Explaining Los Angeles: Columnist Patt Morrison roams the rich history of the city’s new, used, rare, secondhand, antiquarian bookstores. Don’t let anybody diss L.A.’s reading habits, she says. This was and is a bookstore boomtown.
New releases: The best-reviewed books this week include Sigrid Nunez’s new novel, “The Vulnerables” and Barbra Streisand’s 970 page memoir, “My Name is Barbra.” “You might not have the appetite to linger for the whole thing, but you’ll find something worth a nosh,” says Alexandra Jacobs in The New York Times.
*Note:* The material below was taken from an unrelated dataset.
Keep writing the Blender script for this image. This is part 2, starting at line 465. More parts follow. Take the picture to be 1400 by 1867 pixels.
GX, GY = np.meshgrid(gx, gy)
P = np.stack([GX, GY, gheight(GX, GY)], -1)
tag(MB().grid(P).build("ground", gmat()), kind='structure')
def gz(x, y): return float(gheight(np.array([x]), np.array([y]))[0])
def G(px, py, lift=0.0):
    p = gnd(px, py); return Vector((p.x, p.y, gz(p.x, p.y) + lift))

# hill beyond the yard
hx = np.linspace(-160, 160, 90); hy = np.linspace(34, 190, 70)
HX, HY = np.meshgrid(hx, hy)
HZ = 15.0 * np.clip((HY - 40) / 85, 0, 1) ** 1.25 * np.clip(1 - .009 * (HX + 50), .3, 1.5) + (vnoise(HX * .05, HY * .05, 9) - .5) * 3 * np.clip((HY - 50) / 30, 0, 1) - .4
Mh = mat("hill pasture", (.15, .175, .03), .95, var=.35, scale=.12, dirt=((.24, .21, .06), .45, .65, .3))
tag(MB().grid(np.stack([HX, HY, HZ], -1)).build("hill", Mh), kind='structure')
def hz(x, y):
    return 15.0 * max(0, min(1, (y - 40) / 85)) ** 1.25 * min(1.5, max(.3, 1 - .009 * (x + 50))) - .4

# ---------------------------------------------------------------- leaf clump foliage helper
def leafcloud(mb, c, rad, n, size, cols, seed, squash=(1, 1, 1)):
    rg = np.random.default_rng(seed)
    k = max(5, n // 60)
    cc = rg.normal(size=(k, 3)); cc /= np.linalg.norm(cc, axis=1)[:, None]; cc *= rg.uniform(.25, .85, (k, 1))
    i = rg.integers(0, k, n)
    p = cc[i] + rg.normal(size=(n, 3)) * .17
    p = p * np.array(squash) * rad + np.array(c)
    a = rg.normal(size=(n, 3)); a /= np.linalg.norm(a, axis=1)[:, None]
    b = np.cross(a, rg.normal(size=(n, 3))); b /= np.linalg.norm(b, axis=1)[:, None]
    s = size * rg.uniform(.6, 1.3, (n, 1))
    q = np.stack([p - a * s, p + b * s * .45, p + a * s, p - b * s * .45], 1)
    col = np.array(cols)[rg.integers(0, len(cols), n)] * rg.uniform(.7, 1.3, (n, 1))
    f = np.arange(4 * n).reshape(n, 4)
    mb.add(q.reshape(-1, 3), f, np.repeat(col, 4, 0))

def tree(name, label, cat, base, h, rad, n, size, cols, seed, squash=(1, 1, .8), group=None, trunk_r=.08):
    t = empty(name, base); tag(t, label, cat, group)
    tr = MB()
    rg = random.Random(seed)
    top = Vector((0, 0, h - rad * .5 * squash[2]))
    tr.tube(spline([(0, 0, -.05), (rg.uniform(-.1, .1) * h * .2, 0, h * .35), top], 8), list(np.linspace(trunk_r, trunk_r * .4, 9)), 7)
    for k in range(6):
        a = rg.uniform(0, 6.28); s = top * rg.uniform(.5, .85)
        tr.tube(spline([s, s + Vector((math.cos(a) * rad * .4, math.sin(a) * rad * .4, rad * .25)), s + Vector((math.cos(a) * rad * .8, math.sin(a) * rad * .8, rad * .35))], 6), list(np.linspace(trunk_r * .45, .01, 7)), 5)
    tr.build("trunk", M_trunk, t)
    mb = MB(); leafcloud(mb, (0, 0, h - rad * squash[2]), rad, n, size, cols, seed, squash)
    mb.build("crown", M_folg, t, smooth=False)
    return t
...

Cactus thieves: In “The Cactus Hunters,” Jared D. Margulies tackles the phenomenon of cactus and succulent poaching and collecting. “In the process, he explores rumor-mongering (no, the plants aren’t great air purifiers), the curious love of cacti behind the Iron Curtain and the nature of desire itself,” writes Mark Athitakis, who interviews Margulies for The Times.
ICYMI
You can still watch Tuesday’s AI Book Club Night with authors Fei-Fei Li and Joy Buolamwini, two of the nation’s leading researchers on the rapid rise of artificial intelligence and its impact on our humanity. They make a bewildering subject interesting and accessible.
Li’s memoir, “The Worlds I See,” pairs AI’s coming of age with her own personal coming-of-age story as a young immigrant overcoming every imaginable barrier. Buolamwini set out to build robots and instead found herself confronting inequalities embedded in the systems that control whether we get into college, get jobs, get access to health care or get arrested. Her book is “Unmasking AI.”
Last word
“I was 15 years old when I read my first diverse book,” said Oprah Winfrey at this week’s National Book Awards. “Maya Angelou’s ‘I Know Why the Caged Bird Sings,’ and the whole world fell away for me. It was the first book at 15 I ever read with a Black protagonist.
“That book gave a voice to my silences, my secrets. It gave words to my pain and my confusion of being raped at 9 years old. Until ‘Caged Bird,’ I didn’t know that there was a language, that were words for what had happened to me, or that any other human being on Earth had experienced it. That’s the power of books.”